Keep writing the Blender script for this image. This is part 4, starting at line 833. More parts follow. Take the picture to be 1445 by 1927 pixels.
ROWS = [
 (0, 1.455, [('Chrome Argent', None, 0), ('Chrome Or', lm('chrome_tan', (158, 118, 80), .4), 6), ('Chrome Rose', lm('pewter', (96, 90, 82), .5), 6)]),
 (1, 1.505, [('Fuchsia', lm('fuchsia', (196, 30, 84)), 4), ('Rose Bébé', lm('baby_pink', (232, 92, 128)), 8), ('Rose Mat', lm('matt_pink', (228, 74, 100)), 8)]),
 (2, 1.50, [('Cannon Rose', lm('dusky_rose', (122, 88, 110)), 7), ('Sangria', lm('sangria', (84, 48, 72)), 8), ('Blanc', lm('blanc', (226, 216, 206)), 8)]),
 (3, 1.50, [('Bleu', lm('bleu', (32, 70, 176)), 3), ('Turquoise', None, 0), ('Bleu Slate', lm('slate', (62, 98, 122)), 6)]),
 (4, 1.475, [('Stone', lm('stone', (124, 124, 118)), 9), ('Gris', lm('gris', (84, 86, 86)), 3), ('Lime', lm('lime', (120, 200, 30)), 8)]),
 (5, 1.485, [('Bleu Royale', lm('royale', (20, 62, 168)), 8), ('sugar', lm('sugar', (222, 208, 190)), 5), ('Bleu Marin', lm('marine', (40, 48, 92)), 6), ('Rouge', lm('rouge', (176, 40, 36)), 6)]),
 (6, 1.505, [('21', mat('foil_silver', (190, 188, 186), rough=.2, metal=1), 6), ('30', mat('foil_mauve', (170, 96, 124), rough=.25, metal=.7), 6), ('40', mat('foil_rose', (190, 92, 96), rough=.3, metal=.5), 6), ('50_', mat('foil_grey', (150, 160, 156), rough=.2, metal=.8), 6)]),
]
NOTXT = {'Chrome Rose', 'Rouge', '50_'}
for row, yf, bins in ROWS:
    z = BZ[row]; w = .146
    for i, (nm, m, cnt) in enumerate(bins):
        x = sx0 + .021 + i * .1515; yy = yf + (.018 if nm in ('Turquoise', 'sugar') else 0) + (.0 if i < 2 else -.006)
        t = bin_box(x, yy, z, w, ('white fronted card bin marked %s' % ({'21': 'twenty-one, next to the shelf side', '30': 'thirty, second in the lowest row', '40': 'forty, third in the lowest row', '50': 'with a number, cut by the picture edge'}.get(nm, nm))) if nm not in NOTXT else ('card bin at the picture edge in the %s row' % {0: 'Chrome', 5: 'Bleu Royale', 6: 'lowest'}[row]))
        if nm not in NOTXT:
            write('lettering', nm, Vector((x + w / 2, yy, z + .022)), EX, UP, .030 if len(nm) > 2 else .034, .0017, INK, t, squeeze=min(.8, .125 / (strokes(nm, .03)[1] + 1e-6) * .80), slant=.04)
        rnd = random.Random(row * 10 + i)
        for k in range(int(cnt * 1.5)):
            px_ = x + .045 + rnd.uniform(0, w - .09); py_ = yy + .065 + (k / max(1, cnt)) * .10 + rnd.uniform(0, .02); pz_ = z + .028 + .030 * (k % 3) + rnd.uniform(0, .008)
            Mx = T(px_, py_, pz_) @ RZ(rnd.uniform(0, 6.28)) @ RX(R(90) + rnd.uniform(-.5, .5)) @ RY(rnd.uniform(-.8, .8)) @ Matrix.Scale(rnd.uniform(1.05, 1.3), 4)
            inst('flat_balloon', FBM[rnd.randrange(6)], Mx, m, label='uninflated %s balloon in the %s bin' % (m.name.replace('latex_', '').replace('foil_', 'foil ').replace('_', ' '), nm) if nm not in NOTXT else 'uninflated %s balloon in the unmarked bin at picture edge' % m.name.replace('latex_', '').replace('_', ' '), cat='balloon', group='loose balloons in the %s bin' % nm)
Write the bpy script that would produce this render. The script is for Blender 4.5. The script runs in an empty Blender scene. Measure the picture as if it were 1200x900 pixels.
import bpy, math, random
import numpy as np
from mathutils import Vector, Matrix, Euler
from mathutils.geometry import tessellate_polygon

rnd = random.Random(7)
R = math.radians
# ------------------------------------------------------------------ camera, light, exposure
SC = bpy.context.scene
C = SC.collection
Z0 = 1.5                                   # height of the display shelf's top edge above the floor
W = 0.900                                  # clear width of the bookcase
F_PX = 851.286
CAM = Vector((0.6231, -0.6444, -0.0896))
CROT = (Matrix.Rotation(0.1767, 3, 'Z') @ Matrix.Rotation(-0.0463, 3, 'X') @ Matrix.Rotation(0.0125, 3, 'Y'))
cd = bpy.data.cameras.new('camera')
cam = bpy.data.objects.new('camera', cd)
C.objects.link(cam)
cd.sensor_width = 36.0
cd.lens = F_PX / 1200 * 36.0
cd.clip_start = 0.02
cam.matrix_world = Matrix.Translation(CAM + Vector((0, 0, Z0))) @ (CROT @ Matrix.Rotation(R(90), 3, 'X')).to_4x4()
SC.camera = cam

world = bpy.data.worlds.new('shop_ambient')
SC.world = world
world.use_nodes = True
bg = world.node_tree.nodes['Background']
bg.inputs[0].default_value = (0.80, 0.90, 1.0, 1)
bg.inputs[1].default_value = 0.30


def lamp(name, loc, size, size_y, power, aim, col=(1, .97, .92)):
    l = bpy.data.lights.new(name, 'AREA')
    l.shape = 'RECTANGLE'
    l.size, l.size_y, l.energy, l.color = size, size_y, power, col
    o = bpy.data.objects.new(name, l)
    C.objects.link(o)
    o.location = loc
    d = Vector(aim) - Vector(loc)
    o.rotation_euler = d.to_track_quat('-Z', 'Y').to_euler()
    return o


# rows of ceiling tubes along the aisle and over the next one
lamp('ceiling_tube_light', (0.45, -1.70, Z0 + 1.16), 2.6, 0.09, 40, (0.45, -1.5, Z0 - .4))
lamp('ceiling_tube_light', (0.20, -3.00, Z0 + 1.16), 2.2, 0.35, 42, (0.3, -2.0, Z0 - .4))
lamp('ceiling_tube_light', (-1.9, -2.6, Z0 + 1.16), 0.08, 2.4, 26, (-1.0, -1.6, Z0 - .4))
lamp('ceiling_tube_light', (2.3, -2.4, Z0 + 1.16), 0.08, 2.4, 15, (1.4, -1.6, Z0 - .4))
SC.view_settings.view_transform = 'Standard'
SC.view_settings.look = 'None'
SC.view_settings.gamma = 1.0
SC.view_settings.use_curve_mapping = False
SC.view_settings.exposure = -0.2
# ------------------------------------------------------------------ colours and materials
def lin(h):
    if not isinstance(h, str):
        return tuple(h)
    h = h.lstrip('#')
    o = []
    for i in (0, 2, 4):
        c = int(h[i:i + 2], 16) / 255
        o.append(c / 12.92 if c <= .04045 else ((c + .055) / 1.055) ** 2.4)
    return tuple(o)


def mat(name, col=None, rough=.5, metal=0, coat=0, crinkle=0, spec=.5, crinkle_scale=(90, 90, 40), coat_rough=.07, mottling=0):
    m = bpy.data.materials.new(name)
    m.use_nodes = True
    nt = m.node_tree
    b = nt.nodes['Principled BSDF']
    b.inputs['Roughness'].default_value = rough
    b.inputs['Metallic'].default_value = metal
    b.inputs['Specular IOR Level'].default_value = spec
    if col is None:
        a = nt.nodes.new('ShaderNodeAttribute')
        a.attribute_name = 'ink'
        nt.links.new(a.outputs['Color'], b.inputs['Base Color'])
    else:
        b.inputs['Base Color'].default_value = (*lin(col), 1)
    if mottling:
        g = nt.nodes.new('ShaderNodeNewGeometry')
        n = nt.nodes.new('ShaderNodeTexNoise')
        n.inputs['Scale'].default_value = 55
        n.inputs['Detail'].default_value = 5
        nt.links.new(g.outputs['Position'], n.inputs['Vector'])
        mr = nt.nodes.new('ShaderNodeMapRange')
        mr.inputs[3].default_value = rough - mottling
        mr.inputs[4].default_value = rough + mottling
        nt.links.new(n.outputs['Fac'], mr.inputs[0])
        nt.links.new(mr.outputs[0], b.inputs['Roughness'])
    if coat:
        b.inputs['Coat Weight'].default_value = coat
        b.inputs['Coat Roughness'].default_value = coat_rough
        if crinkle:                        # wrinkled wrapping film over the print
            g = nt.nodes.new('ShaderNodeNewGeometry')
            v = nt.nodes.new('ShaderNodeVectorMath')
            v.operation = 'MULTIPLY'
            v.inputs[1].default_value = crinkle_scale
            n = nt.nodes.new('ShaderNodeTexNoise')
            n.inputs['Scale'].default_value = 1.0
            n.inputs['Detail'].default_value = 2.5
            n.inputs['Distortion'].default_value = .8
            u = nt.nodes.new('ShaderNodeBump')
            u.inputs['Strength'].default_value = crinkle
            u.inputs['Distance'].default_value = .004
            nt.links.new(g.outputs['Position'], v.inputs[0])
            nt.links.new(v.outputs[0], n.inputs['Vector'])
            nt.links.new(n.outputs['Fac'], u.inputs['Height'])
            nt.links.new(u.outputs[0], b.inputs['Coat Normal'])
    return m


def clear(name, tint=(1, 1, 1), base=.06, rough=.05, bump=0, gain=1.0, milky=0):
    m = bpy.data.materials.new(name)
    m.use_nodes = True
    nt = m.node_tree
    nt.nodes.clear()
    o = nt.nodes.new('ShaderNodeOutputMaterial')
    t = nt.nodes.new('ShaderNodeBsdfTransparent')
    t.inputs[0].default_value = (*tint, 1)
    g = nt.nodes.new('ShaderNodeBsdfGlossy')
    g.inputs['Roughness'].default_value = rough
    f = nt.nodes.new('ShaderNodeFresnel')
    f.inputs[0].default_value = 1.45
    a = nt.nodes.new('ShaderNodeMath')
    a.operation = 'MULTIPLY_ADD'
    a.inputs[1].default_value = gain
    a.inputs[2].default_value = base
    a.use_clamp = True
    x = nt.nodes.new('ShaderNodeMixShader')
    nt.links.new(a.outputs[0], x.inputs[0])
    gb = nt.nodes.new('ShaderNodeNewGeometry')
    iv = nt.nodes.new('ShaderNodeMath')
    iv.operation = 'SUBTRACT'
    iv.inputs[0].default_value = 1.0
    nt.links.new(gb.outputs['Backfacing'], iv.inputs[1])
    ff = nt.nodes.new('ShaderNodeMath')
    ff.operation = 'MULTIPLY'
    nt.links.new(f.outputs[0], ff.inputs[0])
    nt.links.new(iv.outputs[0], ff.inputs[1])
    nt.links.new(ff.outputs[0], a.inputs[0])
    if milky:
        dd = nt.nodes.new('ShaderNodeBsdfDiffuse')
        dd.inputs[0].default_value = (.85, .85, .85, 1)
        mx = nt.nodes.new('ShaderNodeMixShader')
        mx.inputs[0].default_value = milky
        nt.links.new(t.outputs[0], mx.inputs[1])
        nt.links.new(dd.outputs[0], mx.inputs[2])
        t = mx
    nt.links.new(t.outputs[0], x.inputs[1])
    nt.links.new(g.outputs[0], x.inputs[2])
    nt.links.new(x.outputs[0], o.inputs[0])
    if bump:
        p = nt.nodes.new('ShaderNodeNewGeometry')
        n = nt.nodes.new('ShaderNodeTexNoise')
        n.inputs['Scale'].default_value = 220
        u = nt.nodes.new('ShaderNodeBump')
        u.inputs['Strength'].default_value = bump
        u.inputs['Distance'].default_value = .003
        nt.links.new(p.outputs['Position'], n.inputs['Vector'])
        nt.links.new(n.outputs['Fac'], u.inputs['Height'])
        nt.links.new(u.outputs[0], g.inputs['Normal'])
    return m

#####

| WHAT YOU SHOULD DO |
Check each line of the entries for the string "this". Copy the lines that have it.

| EXERCISE RESPONSE |
Keep writing the Blender script for this image. This is part 4, starting at line 833. More parts follow. Take the picture to be 1445 by 1927 pixels.
Write the bpy script that would produce this render. The script is for Blender 4.5. The script runs in an empty Blender scene. Measure the picture as if it were 1200x900 pixels.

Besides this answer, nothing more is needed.